The prices of both major petroleum products — petrol and high-speed diesel — are estimated to go up by about Rs9-10 per litre and Rs18-20 per litre, respectively, on August 31, while kerosene is slated to be costlier by about Rs13 per litre, based on existing tax rates and import parity price, mainly because of currency depreciation and slight inc­rease in international oil prices.

Background discussions with relevant officials suggest that the government had no instrument available to provide any permanent relief in electricity prices to the people, except providing instalments for a couple of months or staggering recoveries of current two-month bills to winter months, when normal consumption drops by almost half. Both these options are revenue neutral, although they could create cash flow problems for power companies for a few months.

In fact, the government had already requested the power regulator to stagger charging another Rs5.40 per unit quarterly tariff adjustment over six winter months starting October instead of permissible in three months.

The major factor to the current price shock stems from currency depreciation, accounting for almost 70pc, and the government had no lever at its disposal at present to control, given the IMF programme. Another 10-12pc hike is because of interest rates and the government and the SBP’s hands are not only tied under the fund programme but under pressure to further tighten the monetary policy.

‘At cost of IMF programme’

The sources said these were precisely the proposals offered by the power division to the Prime Minister’s Office along with a few other suggestions that involve financial impact that could only be implemented at the cost of the IMF programme and hence not supported by the finance ministry. In fact, the Federal Board of Revenue is the direct beneficiary of the high energy cost given the fact that its 18pc take automatically goes up with price hike.
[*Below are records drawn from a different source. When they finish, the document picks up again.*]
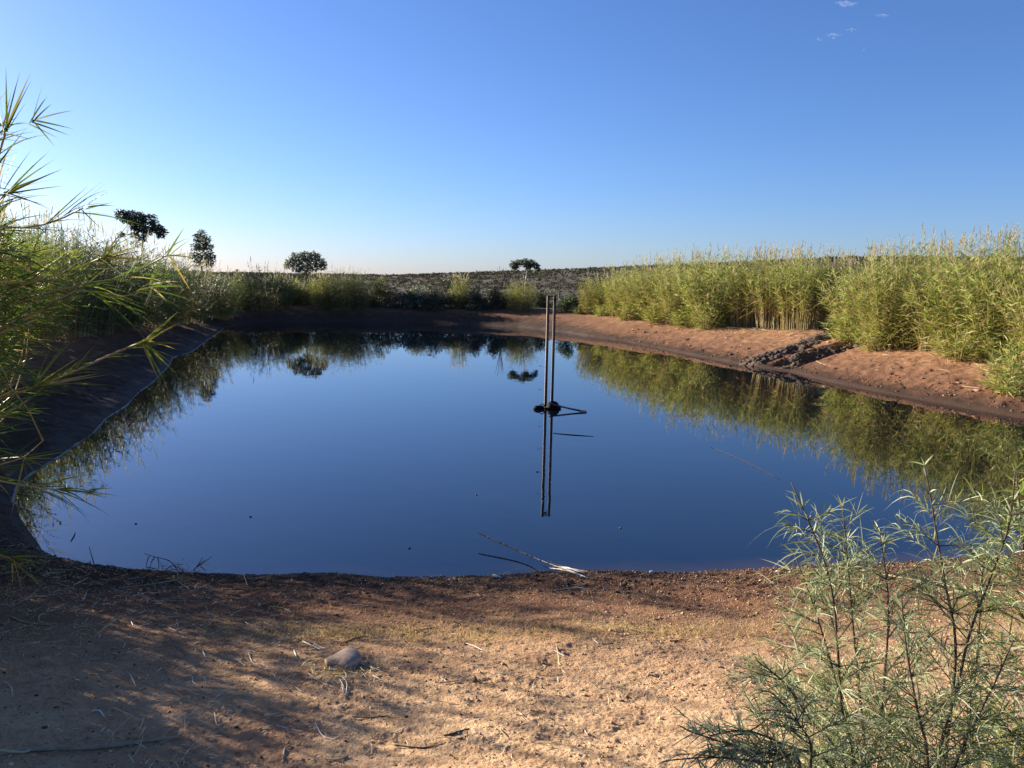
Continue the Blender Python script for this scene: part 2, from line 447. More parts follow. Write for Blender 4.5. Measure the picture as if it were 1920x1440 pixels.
def water_mat():
    m, nt, b = new_mat('pond_water')
    geo = nt.nodes.new('ShaderNodeNewGeometry'); pos = geo.outputs['Position']
    at = nt.nodes.new('ShaderNodeAttribute'); at.attribute_name = 'depth'
    n = noise(nt, 1.5, 4, .6, pos)
    shallow = mrange(nt, mth(nt, 'ADD', at.outputs['Fac'], mth(nt, 'MULTIPLY', mth(nt, 'SUBTRACT', n, .5), .25)), 0.0, .34)
    c = mixc(nt, shallow, (.048, .026, .017), (.002, .005, .010))
    nt.links.new(c, b.inputs['Base Color'])
    b.inputs['Roughness'].default_value = 0.015
    b.inputs['IOR'].default_value = 1.85
    b.inputs['Specular IOR Level'].default_value = 0.5
    w = noise(nt, 2.2, 3, .5, pos)
    bn = nt.nodes.new('ShaderNodeBump'); bn.inputs['Strength'].default_value = 0.055; bn.inputs['Distance'].default_value = .02
    nt.links.new(w, bn.inputs['Height']); nt.links.new(bn.outputs[0], b.inputs['Normal'])
    return m
M['earth'] = ground_mat(); M['water'] = water_mat()

# ---------------------------------------------------------------- ground sheet (polar grid round the viewpoint, reaching the horizon)
def build_ground():
    fa = np.linspace(-42, 42, 1050)
    ang = np.radians(np.concatenate([np.linspace(-180, -42, 90)[:-1], fa, np.linspace(42, 180, 90)[1:-1]]))
    rad = np.concatenate([[0.05, .6], np.geomspace(1.6, 9, 640), np.geomspace(9.02, 60, 520), np.geomspace(60.5, 9000, 220)])
    A, R = np.meshgrid(ang, rad)
    X, Y = R * np.sin(A), R * np.cos(A)
    x, y = X.ravel(), Y.ravel()
    sd = sdist(x, y)
    z = height(x, y, True, sd)
    nr, na = X.shape
    i = (np.arange(nr - 1) * na)[:, None]; j = np.arange(na)[None]; j2 = (j + 1) % na
    Q = np.stack([i + j, i + j2, i + na + j2, i + na + j], -1).reshape(-1, 4)
    away = smooth(2.8, 5.5, sd) * smooth(22, 42, np.hypot(x, y))
    me = mesh_from(np.stack([x, y, z], -1), Q[:, ::-1], 'ground', None, True, {'shore': sd * (1 - .62 * np.maximum(smooth(-3.2, -4.2, x - .0 * y) * smooth(60, 48, y), smooth(33, 37, y) * smooth(5.5, 1.5, x))), 'away': away, 'bank': smooth(7.0, 9.0, np.hypot(x, y))})  # shore value shrunk on left and far banks: their shade painted as darker mud
    me.materials.append(M['earth'])
    o = obj('ground', me, None); o['kind'] = 'structure'
    return o
build_ground()

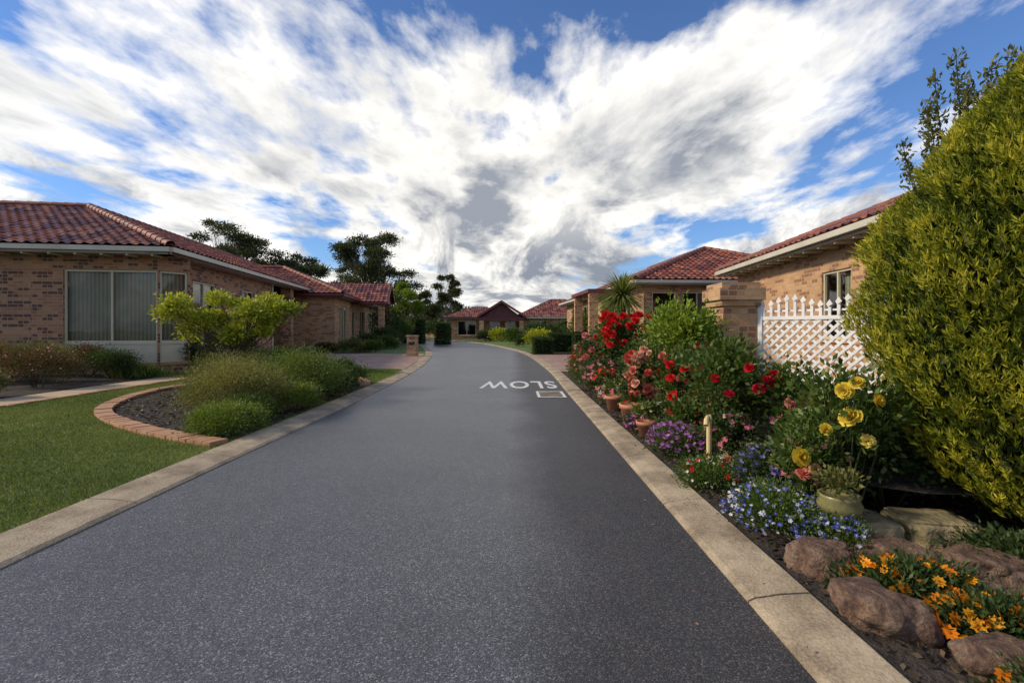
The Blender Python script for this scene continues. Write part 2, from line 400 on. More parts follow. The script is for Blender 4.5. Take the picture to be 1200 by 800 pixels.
n=90; P=np.c_[R.uniform(.75,1.3,n),R.uniform(1.8,9,n),np.zeros(n)]; P[:,2]=np.where(P[:,0]<1.07,.008,.055)
leafquads(bf,P,np.c_[R.normal(size=(n,2)),R.normal(0,.1,n)],.02,.01,pal(n,[(.12,.08,.03),(.3,.18,.06),(.45,.2,.2)]))
bf.obj('mulch')
bf=Buf(); n=330000
yy=1.2+ (13.5-1.2)*R.random(n)**1.6; P=np.c_[R.uniform(-8.0,-3.0,n),yy]
P=P[~inside(P,bed)]
d=np.abs(P[:,0]+8.38); P=P[d>.5]
n=len(P)
big=np.sin(P[:,0]*1.7+np.sin(P[:,1]*1.3)*1.5)*.5+np.sin(P[:,1]*2.3+P[:,0])*.3+np.sin(P[:,0]*6.1+P[:,1]*4.3)*.15
cl=pal(n,[(.055,.085,.012),(.12,.18,.028),(.21,.26,.055),(.35,.32,.12)],np.clip(.44+big*.25+R.normal(0,.26,n),0,1))
D=np.c_[R.normal(0,.5,(n,2)),np.ones(n)]
leafquads(bf,np.c_[P,np.full(n,.034)],D,R.uniform(.018,.04,n),.0045,cl)
n=26000; P=np.c_[R.uniform(-9.5,-3.3,n),R.uniform(11.9,14.4,n)]; P=P[P[:,0]<-2.95-.02*P[:,1]]; P=P[~inside(P,bed)]; n=len(P)
leafquads(bf,np.c_[P,np.full(n,.034)],np.c_[R.normal(0,.5,(n,2)),np.ones(n)],.045,.01,pal(n,[(.08,.13,.02),(.16,.25,.04),(.23,.29,.07)]))
bf.obj('grass')
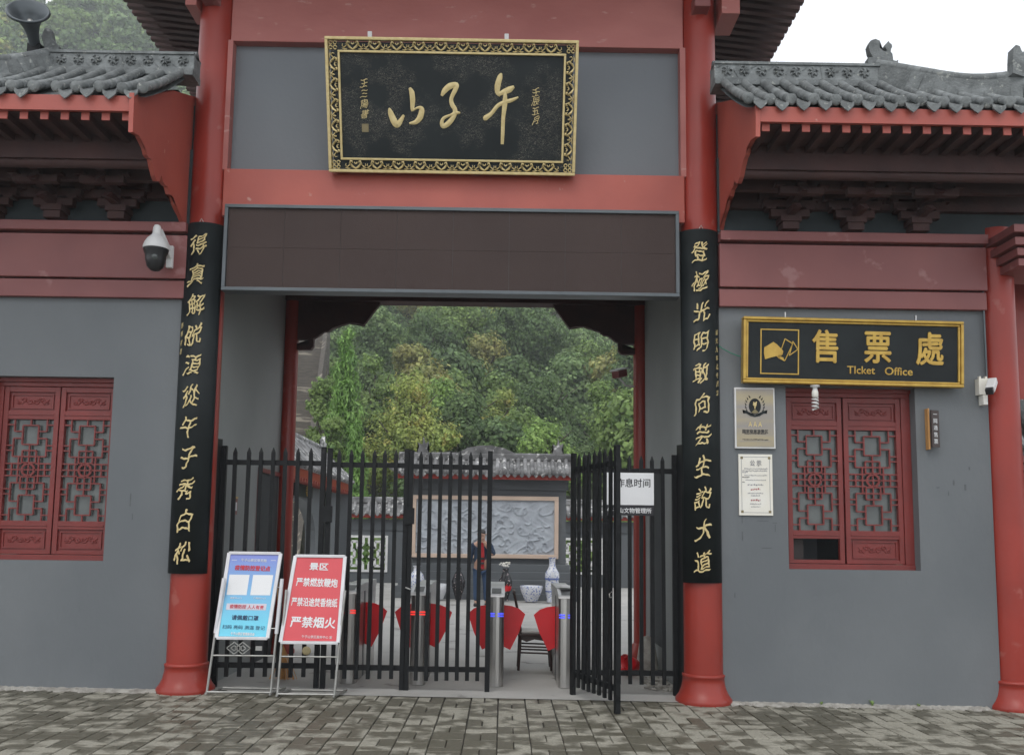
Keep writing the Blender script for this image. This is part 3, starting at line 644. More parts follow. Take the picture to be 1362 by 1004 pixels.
# ================================================================== NAME BOARD
nb = thing('name_board', (-.545, 0, 5.05), 'large black name board with three gold brush characters and gold scrollwork border above the gate', 'plaque')
nb.rotation_euler = (R(20), 0, 0); WP[nb.name] = Vector((0, 0, 0))
HW, HT = 1.21, 1.235
MB().box(-HW+.05, HW-.05, 0, .05, .04, HT-.04).build('board', 'crackle', nb, local=True)
def rim(x0, x1, z0, z1, t, ya, yb): 
    return MB().box(x0, x1, ya, yb, z0, z0+t).box(x0, x1, ya, yb, z1-t, z1).box(x0, x0+t, ya, yb, z0+t, z1-t).box(x1-t, x1, ya, yb, z0+t, z1-t)
rim(-HW, HW, 0, HT, .028, -.035, .055).build('outer_rim', 'gold', nb, local=True, bev=.006)
rim(-HW+.118, HW-.118, .118, HT-.118, .02, -.022, .02).build('inner_rim', 'gold', nb, local=True, bev=.004)
def motif():
    p = MB()
    for s in (-1, 1):
        p.tube([(0, 0, -.030), (s*.03, -.003, -.012), (s*.052, -.003, .012), (s*.045, -.003, .028), (s*.03, 0, .026), (s*.03, 0, .014)], [.006, .010, .011, .010, .008, .005], 5)
        p.tube([(s*.0, 0, .008), (s*.014, -.003, .016), (s*.012, 0, .026)], [.006, .005, .003], 5)
        p.tube([(s*.055, 0, .0), (s*.078, -.003, -.018), (s*.092, -.003, -.004), (s*.088, 0, .010)], [.004, .006, .005, .003], 5)
        p.tube([(s*.05, 0, -.028), (s*.07, 0, -.03), (s*.095, 0, -.022)], [.003, .005, .003], 5)
    p.v = [(x*1.08, y*1.6, z*1.2) for x, y, z in p.v]
    me = p.mesh('scroll_ornament'); me.materials.append(M['gold']); return me
mo = motif()
def corner():
    p = MB()
    for k in range(4):
        a = k*math.pi/2+.78; p.tube([(.03*math.cos(a)+.016*math.cos(q*.7), 0, .03*math.sin(a)+.016*math.sin(q*.7)) for q in range(9)], .006, 5)
    me = p.mesh('corner_ornament'); me.materials.append(M['gold']); return me
mc = corner()
zc0, zc1, xc = .073, HT-.073, HW-.073
nn = 10
for k in range(nn):
    x = -xc+.19+(2*xc-.38)*k/(nn-1)
    inst(mo, 'scroll_ornament', nb, (x, -.008, zc1)); inst(mo, 'scroll_ornament', nb, (x, -.008, zc0), (0, 0, 0), (1, 1, 1))
for k in range(5):
    z = zc0+.17+(zc1-zc0-.34)*k/4
    inst(mo, 'scroll_ornament', nb, (-xc, -.008, z), (0, R(90), 0)); inst(mo, 'scroll_ornament', nb, (xc, -.008, z), (0, R(-90), 0))
for x in (-xc, xc):
    for z in (zc0, zc1): inst(mc, 'corner_ornament', nb, (x, -.008, z))
def P2(px, py): return ((px-602)/336*2*HW, (142-py)/179*HT+HT/2)
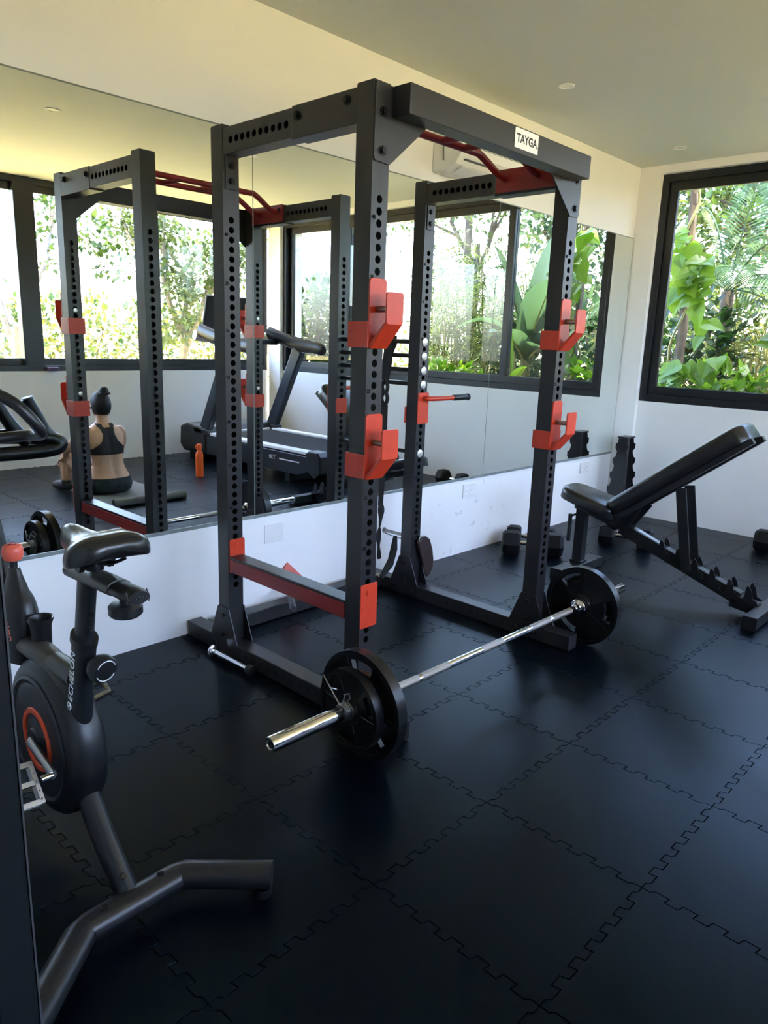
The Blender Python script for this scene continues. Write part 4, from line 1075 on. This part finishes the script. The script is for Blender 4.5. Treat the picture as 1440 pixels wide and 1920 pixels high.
# ------------------------------------------------------------------ treadmill (seen in the mirror)
tr = thing('treadmill', 'large black treadmill with silver side rails facing the long window, seen in the mirror', 'treadmill', (3.4, 4.35, 0))
TY0, TY1 = 3.88, 4.86
part('deck_side', MB().prism([(2.18, .185), (2.18, .29), (4.0, .305), (4.0, .10), (2.45, .10)], 'xz', TY0, TY0 + .05), 'tm_blue', tr, 0.006)
part('deck_side', MB().prism([(2.18, .185), (2.18, .29), (4.0, .305), (4.0, .10), (2.45, .10)], 'xz', TY1 - .05, TY1), 'tm_blue', tr, 0.006)
for y0, y1 in ((TY0 + .005, TY0 + .11), (TY1 - .11, TY1 - .005)):
    part('side_rail', bx((2.26, 3.96, y0, y1, .306, .335)), 'deck_silver', tr, 0.006)
part('running_belt', bx((2.20, 4.02, TY0 + .115, TY1 - .115, .290, .316)), 'belt_black', tr, 0.008)
for y0, y1 in ((TY0 - .006, TY0 + .12), (TY1 - .12, TY1 + .006)):
    m = MB(); m.prism([(2.12, .15), (2.12, .305), (2.16, .348), (2.28, .350), (2.33, .32), (2.29, .15), (2.20, .09)], 'xz', y0, y1); part('end_guard', m, 'plastic_black', tr, 0.01)
m = MB(); m.cyl((2.185, TY0 + .12, .25), (2.185, TY1 - .12, .25), .045); part('rear_roller', m, 'plastic_black', tr)
part('foot_frame', bx((2.62, 2.70, TY0 + .05, TY1 - .05, .0, .10), (4.30, 4.40, TY0 + .05, TY1 - .05, .0, .12)), 'plastic_black', tr, 0.006)
m = MB(); m.prism([(3.98, .10), (3.98, .32), (4.06, .395), (4.36, .405), (4.48, .37), (4.50, .16), (4.42, .09)], 'xz', TY0 - .02, TY1 + .02); part('motor_hood', m, 'plastic_black', tr, 0.03, seg=4)
part('hood_strip', bx((3.96, 4.02, TY0 + .12, TY1 - .12, .300, .336)), 'deck_white', tr, 0.004)
for y in (TY0 + .035, TY1 - .035):
    m = MB(); m.bar((4.06, y, .32), (3.56, y, 1.24), .075, .150, (1, 0, 0)); part('mast', m, 'tm_blue', tr, 0.012)
    m = MB(); m.prism([(3.92, .31), (4.20, .32), (4.18, .375), (3.94, .365)], 'xz', y - .055, y + .055); part('mast_base', m, 'plastic_black', tr, 0.008)
    m = MB(); m.tube(smooth_path([(3.14, y, 1.235), (3.24, y, 1.262), (3.52, y, 1.290), (3.85, y, 1.350), (4.10, y, 1.410)], 4), [.034, .05, .058] + [.064] * 4 + [.072] * 10, 12, flat=(1.0, .62)); part('handrail', m, 'plastic_black', tr)
part('crossbar', bx((3.90, 3.98, TY0 + .06, TY1 - .06, 1.28, 1.34)), 'plastic_black', tr, 0.01)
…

The tax target of over Rs9.2 trillion is directly dependent on the high rate of inflation.

For example, these officials said, the power division had also indicated providing one-slab benefit to the residential consumers as used to be the case until last year but withdrawn under the IMF programme to arrest circular debt because of substantial financial impact.

Also, another suggestion pertained to lowering of sales tax rate or doing away with other taxes like income tax and surcharges but those too had been imposed under the overall scheme of the IMF programme to achieve a specific tax target and circular debt reduction plan in consultation with international lenders, including the World Bank and the Asian Development Bank.

Also, the tax rates and impositions are duly enforced by parliament through finance bills while surcharges were imposed by successive governments – the latest being Rs3.23 per unit that came into force only a few months ago in the run-up to the revival of the suspended IMF programme.

The only option left for the caretaker government is to suspend television and radio taxes but then these are inconsequential and hence not under consideration for any change.

It may also be kept in mind that the government is bound under the ongoing SBA (stand-by arrangement) to provide quarterly data on performance relating to recoveries and circular debt changes to the IMF in line with set targets no later than 30 days on completion of each quarter. Hence, the government cannot afford any slippage on the completion of the first quarter on September 30 which would come under direct review of the IMF staff by the end of October or early November for the disbursement of $710 million second tranche of the $3bn SBA.

Mainly because of these challenges, it was agreed on Monday at the PM’s Office that proposals regarding the one-slab benefit and relief in taxes should be referred to the finance ministry before a formal discussion is taken at the meeting of the federal cabinet anticipated on Tuesday. But the officials made it clear that no formal proposal for tariff reduction was on the table at the moment.